Well no one at the time knew they were spending $300m on Spiderman 2. I still cant in any reason or shape understand how that happened. That should not happen. It shouldn't be allowed to happen, whether it ultimately ends up making money or not.I imagine they predicted growth in the console space once supply limits ended. I would guess they expected to basically take a large chunk of Xbox's market share. Their prediction was wrong, unfortunately. In hindsight it's obviously a bad decision, but I don't really remember anyone sounding huge alarm bells for Sony. It could be out there, but I don't remember seeing it. Mostly there was just a lot of talk about how they were "winning" and how hot the PS5 was as a sales product. I'm not sure anyone expected the home console market to contract, which seems to be what's happening if I'm understanding correctly. Sony's raw unit sales will actually be lower than PS4 and Xbox's raw unit sales will be much lower than Xbox One.
I think Sony was basically trying to deliver exactly what their customers were asking for, but couldn't do it fast enough. Making these big games has become too difficult and too costly. I'd never claim they didn't make any mistakes, but I also don't have access to the information they do. The handling of things like the closing of that studio in the UK with Jim Ryan having his photo taken days before it was closed is absolutely atrocious and unkind, but looking at the business decisions in isolation is really hard to judge from the outside. Really can't say if they had better information to know they were heading down the wrong path, but I don't remember seeing concern from gamers or the gaming press.
But plenty of us were absolutely raising alarm bells on Sony reporting on how they were going to start spending big on live service titles. They literally said they plan on spending more on live service games by 2025 than they were spending on single player games, without reducing spending on single player games. Meaning they were making plans to start spending a LOT more money, which is required for live service titles, all while failures of those(like TLOU) can be disastrous. They seem to have gotten a bit lucky with Helldivers 2, but that's the payoff and why they're doing this, hoping that they'll hit on at least a couple titles that make all the spending worth it.

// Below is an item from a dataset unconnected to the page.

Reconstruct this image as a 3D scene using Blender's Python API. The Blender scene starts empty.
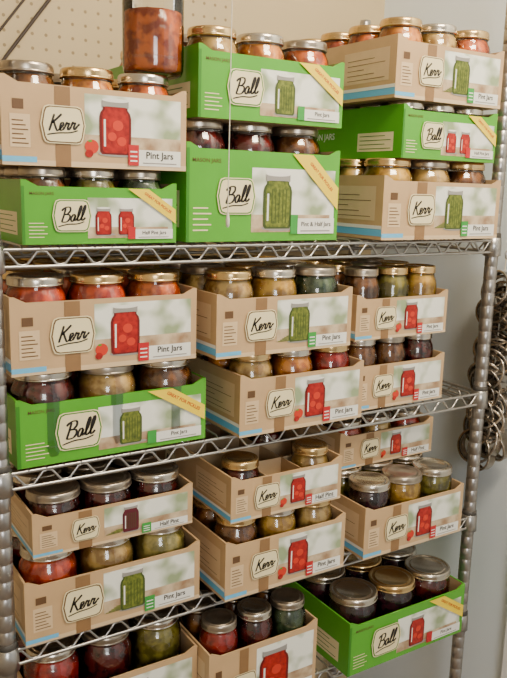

But personally, I still think this is irresponsible levels of spending. If they dont hit on the live service stuff, then yes, they are in trouble and it's their own strategic choices that caused it, they aren't just having this situation forced on them.
I also think it's terrible how much they spend on stuff like timed exclusivity. That's not investing in games, that's just spending mountains of money to keep Xbox players from being able to play these games. Sony obviously feels it's worth doing, but again, they dont have to spend that money that way. It's their own choices causing this. And now studios and developers are paying the price for those choices.